Taleb vem do Líbano, fala 10 línguas e se formou na França e EUA. Ainda é o tal “homem, branco e de elite”. Mas há vozes com formações bem diferentes, vindas de outras experiências, como a dos povos nativos, de Tyson Yunkaporta a Ailton Krenak.

Talvez, esse seja o verdadeiro pós-modernismo, um que não parte apenas do escárnio e da crítica ao Modernismo, mas que resgata alternativas que sobreviveram à colonização mental capitalista.

Imagino que Os 400 versos de Aryadeva, por exemplo, são radicais demais para inspirar o surgimento de autores como Taleb. Pensamentos de civilizações nativas podem acabar neutralizadas ao serem consumidas como entretenimento exótico. Já esse neo-estoicismo dialoga melhor com mentes modernas ainda não dispostas a abandonar as supostas conveniências (sociais e intelectuais) da Modernidade.

Assim, Antifrágil, de Taleb, tem sido uma leitura quase que “pugilística”. Às vezes me esquivo, às vezes ataco. Levo uns golpes aqui e ali. Certas horas, o texto parece uma bravata infinita, uma sequência de 500 páginas de tweets.

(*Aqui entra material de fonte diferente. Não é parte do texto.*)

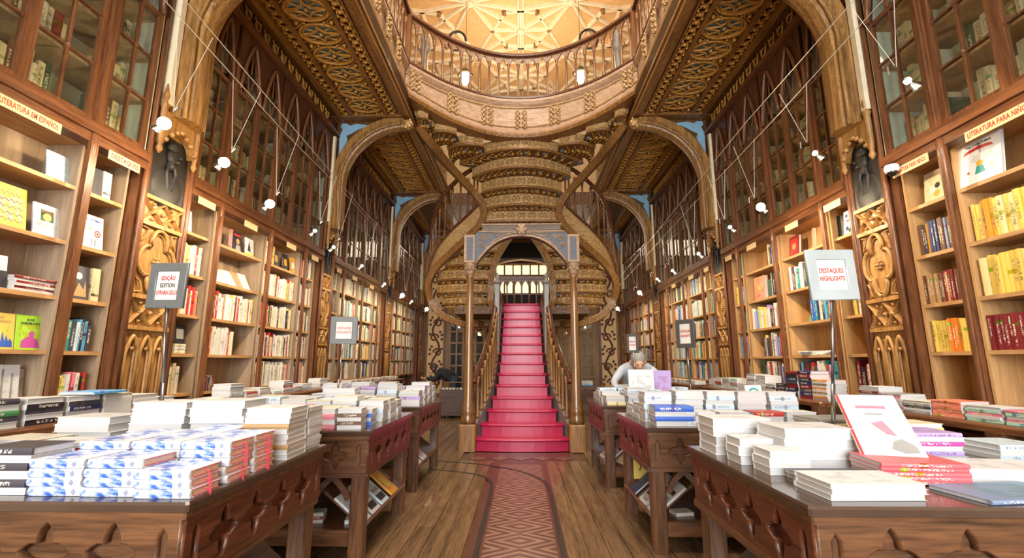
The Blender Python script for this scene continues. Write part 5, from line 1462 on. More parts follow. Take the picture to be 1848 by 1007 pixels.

Num capítulo parece uma novela, em outro, artigo de divulgação científica (mas sem citações e contextos).

A palavra ensaio parece bem adequada aqui: algo imperfeito, inacabado, um tanto fora de sincronia e dissonante. Enfim, o que esperar de alguém que se proponha a discutir as influências do caos e das descontinuidades no cotidiano, na economia e na política? Um texto cartesiano?